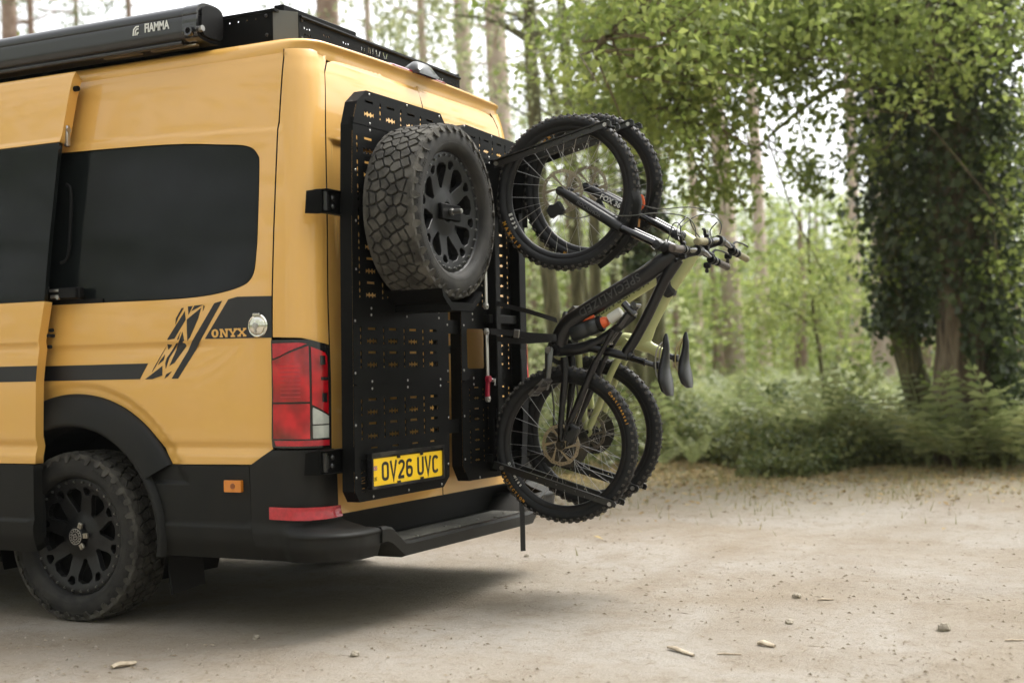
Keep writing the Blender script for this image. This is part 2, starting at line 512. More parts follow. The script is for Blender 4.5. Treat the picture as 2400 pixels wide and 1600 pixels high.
# ---- rear corner pillars
for sgn in (0, 1):
    if sgn == 0: pl = Sp([(.1775, z) for z in SZ] + [(.1775, 1.172)]) + Rp([(.008, 1.166), (.072, 1.150), (.131 + xl(1.14), 1.138), (.131 + xl(1.6), 1.6), (.131 + xl(2.0), 2.0), (.134 + xl(2.25), 2.25), (.15 + xl(2.29), 2.29), (.17 + xl(2.3), 2.329)])
    else:
        b = [(W - .17 - xl(2.3), 2.325), (W - .15 - xl(2.29), 2.29), (W - .134 - xl(2.25), 2.25), (W - .131 - xl(2.0), 2.0), (W - .131 - xl(1.6), 1.6), (W - .131 - xl(1.14), 1.138)]
        pl = Rp(b) + Sq([(.178, 1.17), (.178, 2.325)])
    patch('corner_pillar', pl, [], PAINT, van, thick=.012, step=.03, edge=SHUT)
# ---- rear doors
def door_poly(x0f, x1f, top):
    return [(x0f(z), z) for z in (2.24, 2.0, 1.6, 1.14, .9, .468)] + [(x1f(.468), .468)] + [(x1f(z), z) for z in (.9, 1.6, 2.0, 2.24)] + top
topL = [(1.018, 2.336), (.8, 2.334), (.5, 2.322), (.33, 2.308), (.275, 2.29)]
topR = [(W - x, z) for x, z in topL][::-1]
dl = patch('rear_door', Rp(door_poly(lambda z: .1395 + xl(z), lambda z: 1.021, topL)), [], PAINT, van, thick=.012, step=.035, fine=.011, edge=SHUT)
dr = patch('rear_door', Rp(door_poly(lambda z: 1.029, lambda z: W - .1395 - xl(z), topR)), [], PAINT, van, thick=.012, step=.035, fine=.011, edge=SHUT)
# ---- roof with the lip above the doors
lips = [2.327, 2.335, 2.345, 2.36, 2.372, 2.38]
rf = MB(); rings = []
prof = [(0.003, 0.0, 2.343), (.006, -.010, 2.349), (.010, -.014, 2.357), (.018, -.004, 2.365), (.034, .02, 2.373), (.07, .07, 2.382), (.16, .16, 2.396), (.35, .35, 2.412), (.85, .85, 2.425)]
bx, by = xl(2.325), yr(2.325)
def crown(x): return .020 * (1 - ((x - W / 2) / (W / 2)) ** 2)
for di, dj, z in [(.006, .006, 2.305), (0.0012, 0.001, 2.3285)] + prof:
    x0, y0 = bx + di, by + dj; r = max(.03, CR + .02 - di * .2)
    ring = [(x0, 4.4)] + [(x0, y) for y in (3., 2., 1.5, 1., .6, .35)]
    ring += [(x0 + r - r * math.cos(R_(t)), y0 + r - r * math.sin(R_(t))) for t in range(0, 91, 15)]
    ring += [(x0 + r + (W - 2 * x0 - 2 * r) * t / 12, y0) for t in range(1, 12)]
    ring += [(W - x0 - r + r * math.sin(R_(t)), y0 + r - r * math.cos(R_(t))) for t in range(0, 91, 15)]
    ring += [(W - x0, y) for y in (.35, .6, 1., 1.5, 2., 3., 4.4)]
    rings.append([(x, y, z + crown(x) * S((z - 2.325) / .02)) for x, y in ring])
k = len(rings[0]); f = []
for i in range(len(rings) - 1):
    for j in range(k - 1): f.append((i * k + j, i * k + j + 1, (i + 1) * k + j + 1, (i + 1) * k + j))
rf.add([p for r in rings for p in r], f); rf.build('roof', PAINT, van, 180)
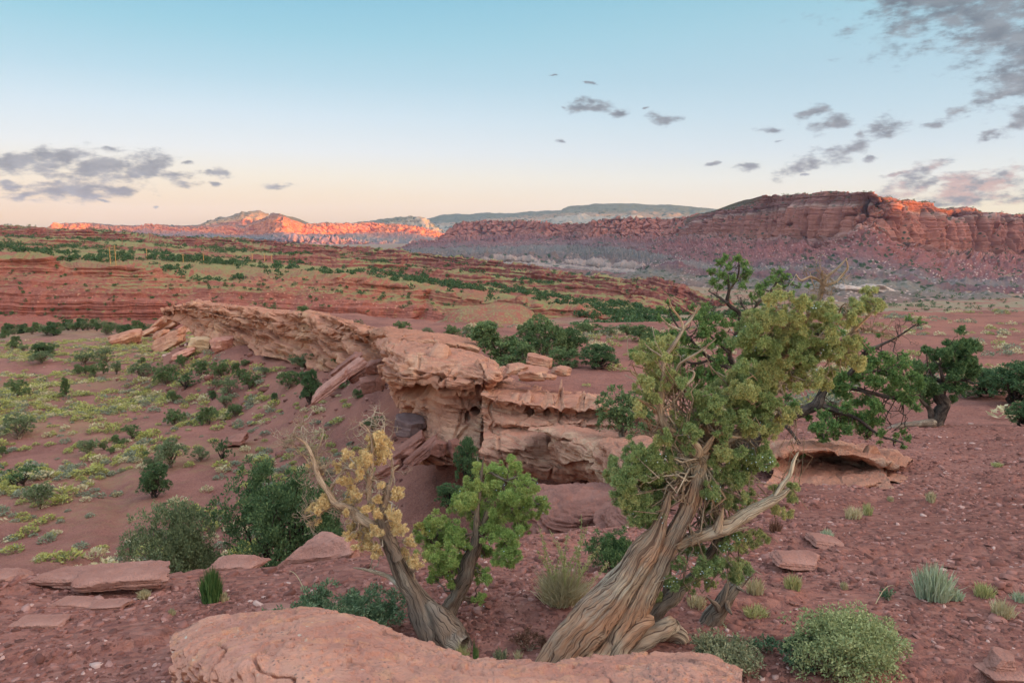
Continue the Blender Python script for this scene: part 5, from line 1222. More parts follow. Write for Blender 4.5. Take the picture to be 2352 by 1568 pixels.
# valley floor
N1 = 15000; rr_ = np.exp(rg.uniform(math.log(180), math.log(1250), N1)); aa = rg.uniform(R_(5), R_(38), N1)
vx, vy = np.sin(aa)*rr_, np.cos(aa)*rr_; cl = fbm(np.stack([vx/70, vy/45, 0*vx], -1), 3, 671)
kk = (rg.uniform(size=N1) < np.clip(.1+cl*2.0, .02, .6))&(vy > 170); vz = H(vx, vy)
bq = []
for x, y, z in zip(vx[kk], vy[kk], vz[kk]): spots.append((x, y, z, rg.uniform(2.6, 4.8)))
# scrub along the mesa foot and rims
MV = mesaV.reshape(-1, 3); q = rg.integers(len(MV), size=900)
rim_ = np.linspace(2, mesaV.shape[0]-1, mesaV.shape[0]).astype(int)
for i in rg.integers(200, mesaV.shape[1]-1, size=240):
    spots.append((*mesaV[rg.integers(14, 24), i], rg.uniform(4, 8)))
for i, j in zip(rg.integers(200, mesaV.shape[1]-1, 260), rg.integers(240, mesaV.shape[0]-6, 260)): spots.append((*mesaV[j, i], rg.uniform(3.5, 6.5)))
spots = np.array(spots); show = spots[:, 3]/np.hypot(spots[:, 0], spots[:, 1]); px_s, _ = project(spots[:, :3]); show = np.where((px_s > 0)&(px_s < 2352), show, 0)
order = np.argsort(-show); restT = MB()
for c_, i in enumerate(order):
    x, y, z, w = spots[i]; rz = rg.uniform(0, 6.28); hh = w*rg.uniform(.75, 1.05)
    if c_ < 290:
        o = bpy.data.objects.new('juniper_tree', FM[rg.integers(5)]); col.objects.link(o); o.location = (x, y, z-.1*w); o.rotation_euler = (0, 0, rz); o.scale = (w*1.25, w*1.25, hh*1.25)
        tag(o, 'small dark green juniper dotted over the distant red benches', 'tree', 'junipers on the distant benches')
    else:
        V, F = FP[rg.integers(5)]; far_ = math.hypot(x, y) > 800
        sub = rg.permutation(len(F))[:36 if far_ else 60]; W = V[F[sub].ravel()]*(1.5 if far_ else 1.3)*np.array((w, w, hh))
        c2, s2 = math.cos(rz), math.sin(rz)
        W = np.stack([W[:, 0]*c2-W[:, 1]*s2+x, W[:, 0]*s2+W[:, 1]*c2+y, W[:, 2]+z-.1*w], -1)
        restT.add(W, np.arange(len(W)).reshape(-1, 4))
tag(restT.build('juniper_scrub', m_far), 'juniper scrub dotted over the far benches and valley floor', 'scrub', None, 'stuff')

# ---------------------------------------------------------------- power poles on the bench
m_pole, g, b = material('pole_wood', .85, .1)
g.l.new(g.mix(g.noise(g.v('MULTIPLY', g.obj(), (6, 6, .5)), 3, 4), srgb(186,132,76), srgb(214,160,100)), b.inputs['Base Color'])
PL = [(254,607,572,'wooden power pole, left one of the close pair on the rim'),(266.6,610,569,'tallest wooden power pole, right one of the close pair on the rim'),(338,596,574,'wooden power pole third along the line from the left'),(421,603,585,'wooden power pole in the middle of the line, fourth from the left'),(468,605,584,'wooden power pole fifth along the line'),(580,600,583,'far thin power pole, first after the wide gap'),(608,601,583,'far thin power pole, second after the wide gap'),(624,600,585,'farthest thin power pole at the end of the line')]
for (x, y, yt, lab) in PL:
    p = hit(x, y, [bench]) or hit(x, y, [bench, ground]); dist = math.hypot(p.x, p.y); hgt = (y-yt)*dist/FPX
    root = empty('power_pole', p)
    t = np.linspace(0, 1, 8); pts = np.stack([0*t, 0*t, t*(hgt+.8)-.8], -1)
    rad = max(.16, .00042*dist)
    V, F = tube(pts, rad*(1-.3*t), 8); mesh_obj('pole', V, F, m_pole, root)
    V, F = tube(np.stack([np.linspace(-1.1, 1.1, 4), 0*np.arange(4), np.full(4, hgt-.7)], -1), np.full(4, rad*.45), 6); mesh_obj('crossarm', V, F, m_pole, root)
    tag(root, lab, 'power pole')
for k_ in [k_ for k_ in _proto if not _proto[k_][1]]:
    for ch in list(_proto[k_][0].children): bpy.data.objects.remove(ch)
    bpy.data.objects.remove(_proto[k_][0])
# ================================================================ foreground trees and shrubs
def cA(x, y): return 1205.9+x*.3297, 1033.6+y*.3297
def cB(x, y): return 1378.1+x*.3296, 574.2+y*.3296
def cC(x, y): return 631.6+x*.6731, 947.5+y*.6731
def cD(x, y): return 1952.3+x*.3205, 746.5+y*.3205
SC = {cA: .3297, cB: .3296, cC: .6731, cD: .3205}

def wood_mat(name, brown, grey, dark, pale, k=1.0):
    m, g, b = material(name, .85, .12)
    u, v, _ = g.sep(g.uv())
    p = g.obj()
    wob = g.noise(g.comb(g.m('MULTIPLY', u, 3.0), g.m('MULTIPLY', v, 3.5*k), 0.0), 1.0, 3, .55)
    uu = g.m('ADD', g.m('MULTIPLY', u, 88.0), g.m('MULTIPLY', wob, 20.0))
    gv = g.comb(uu, g.m('MULTIPLY', v, 2.2*k), 0.0)
    grain = g.noise(gv, 1.0, 5, .68)
    fine = g.noise(g.comb(g.m('MULTIPLY', uu, 3.2), g.m('MULTIPLY', v, 5*k), 1.7), 1.0, 4, .7)
    patch_ = g.noise(p, 5.0*k, 4, .62); patch2 = g.noise(p, 2.4*k, 3, .6)
    c = g.mix(g.step(patch_, .38, .62), srgb(brown), srgb(grey))
    c = g.mix(g.m('MULTIPLY', g.step(patch2, .48, .64), .8), c, srgb(pale))
    c = g.mix(g.m('MULTIPLY', g.step(fine, .5, .72), .45), c, srgb(pale))
    c = g.mix(g.m('MULTIPLY', g.step(grain, .48, .62), .95), c, srgb(dark))
    big = g.noise(g.comb(g.m('MULTIPLY', uu, .16), g.m('MULTIPLY', v, 1.1*k), 4.2), 1.0, 3, .6)
    c = g.mix(g.m('MULTIPLY', g.step(big, .55, .64), .75), c, srgb(dark))
    g.l.new(c, b.inputs['Base Color'])
    g.l.new(g.bump(g.m('ADD', g.m('MULTIPLY', grain, -1.0), g.m('MULTIPLY', fine, -.4)), 1.0, .014/k), b.inputs['Normal'])
    return m
m_wood = wood_mat('weathered_wood', (188,142,112), (168,144,124), (84,60,50), (218,190,160))
m_woodp = wood_mat('pale_wood', (188,150,118), (176,152,130), (96,72,58), (222,200,172))
m_woodg = wood_mat('grey_wood', (140,116,98), (128,112,100), (62,48,42), (176,154,132), 1.4)
m_woodd = wood_mat('dark_wood', (70,56,50), (92,78,70), (36,30,28), (120,102,90), 1.4)
m_twig = wood_mat('twig_wood', (168,138,112), (188,164,140), (110,84,68), (212,194,172), 2.0)

class Limbs:
    """collects limbs of one tree; each limb is a rough, grained, tapering tube"""
    def __init__(s): s.V = []; s.F = []; s.U = []; s.n = 0; s.axis = []
    def add(s, fn, pts, d0, d1=None, nseg=20, step=.02, rough=.16, seed=0, twist=.6, flat=1.0, start=0.0):
        a = np.array(pts, float); d1 = d0 if d1 is None else d1; k = SC[fn]
        X, Y = fn(a[:, 0], a[:, 1]); t = np.linspace(0, 1, len(a))
        dd = (d0+(d1-d0)*t) if a.shape[1] < 4 else a[:, 3]
        W = P(X, Y, dd); r = a[:, 2]*k*dd/FPX
        L = np.linalg.norm(np.diff(W, axis=0), axis=1).sum(); n = int(np.clip(L/step, 8, 260))
        W = cr_interp(W, n); r = np.maximum(cr_interp(r[:, None], n)[:, 0], .0015)
        s.tube(W, r, nseg, rough, seed, twist); return W
    def tube(s, W, r, nseg=20, rough=.16, seed=0, twist=.6, ax=True):
        n = len(W)
        if ax: s.axis.append((W, r))
        T = unit(np.gradient(W, axis=0)); A = unit(np.cross(T, np.array((.2, .9, .38)))); B = np.cross(T, A)
        a = np.linspace(0, 2*np.pi, nseg+1); v = np.concatenate([[0], np.cumsum(np.linalg.norm(np.diff(W, axis=0), axis=1))])
        ang = a[None]+twist*v[:, None]
        rm = max(r.max(), 1e-4)
        q = np.stack([np.cos(a)[None]*1.3+0*v[:, None], np.sin(a)[None]*1.3+0*v[:, None], (v[:, None]/rm*.22)+0*a[None]], -1)
        rid = fbm(q*1.0+seed*3.7, 4, seed, gain=.55, ridged=False); fine = fbm(q*np.array((7.5, 7.5, .8))+seed, 4, seed+3, ridged=True)
        lump = fbm(np.stack([np.cos(a)[None]*.5+0*v[:, None], np.sin(a)[None]*.5+0*v[:, None], v[:, None]/rm*.45+0*a[None]], -1)+seed*1.3, 3, seed+5)
        R = r[:, None]*(1+rough*(1.7*rid+1.2*(fine-.4)+1.5*lump))
        V = W[:, None]+R[..., None]*(np.cos(ang)[..., None]*A[:, None]+np.sin(ang)[..., None]*B[:, None])
        s.V.append(V.reshape(-1, 3)); s.F.append(grid_faces(n, nseg+1)+s.n); s.n += V.shape[0]*V.shape[1]
        s.U.append(np.stack([np.broadcast_to(a[None]/(2*np.pi)*np.clip(rm/.12, .12, 1.0), V.shape[:2]), np.broadcast_to(v[:, None], V.shape[:2])], -1).reshape(-1, 2))
    def near(s, p):
        best = None
        for W, r in s.axis:
            dd = np.linalg.norm(W-p, axis=1); i = dd.argmin()
            if best is None or dd[i] < best[0]: best = (dd[i], W[i], r[i])
        return best
    def build(s, name, mat, root):
        V = np.concatenate(s.V); o = mesh_obj(name, V-np.array(root.location), np.concatenate(s.F), mat, root, True, uv=np.concatenate(s.U)); return o
def twigs(L, src, n, ln, r0, rg, up=.3, kink=.35, rel=None, depth=2):
    """crooked bare twigs growing from points"""
    for k in range(n):
        p = np.array(src[rg.integers(len(src))], float); d = unit(rg.normal(size=3)+np.array((0, 0, up))); 
        def grow(p, d, l, r, dep):
            m_ = 6; pts = [p]
            for j in range(m_):
                d = unit(d+rg.normal(size=3)*kink); pts.append(pts[-1]+d*l/m_)
            L.tube(np.array(pts), r*np.linspace(1, .25, m_+1), 5, .1, int(rg.integers(99)), 0, False)
            if dep:
                for j in range(2):
                    i = rg.integers(2, m_); grow(pts[i], unit(d+rg.normal(size=3)*.8), l*.6, r*.6, dep-1)
        grow(p, d, ln*rg.uniform(.5, 1.2), r0, depth)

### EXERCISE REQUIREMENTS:
Your task is to gather all lines from the entries above that hold the word "More".

### WORKED SOLUTION:
Keep writing the Blender script for this image. This is part 2, starting at line 512. More parts follow. The script is for Blender 4.5. Treat the picture as 2400 pixels wide and 1600 pixels high.
Continue the Blender Python script for this scene: part 5, from line 1222. More parts follow. Write for Blender 4.5. Take the picture to be 2352 by 1568 pixels.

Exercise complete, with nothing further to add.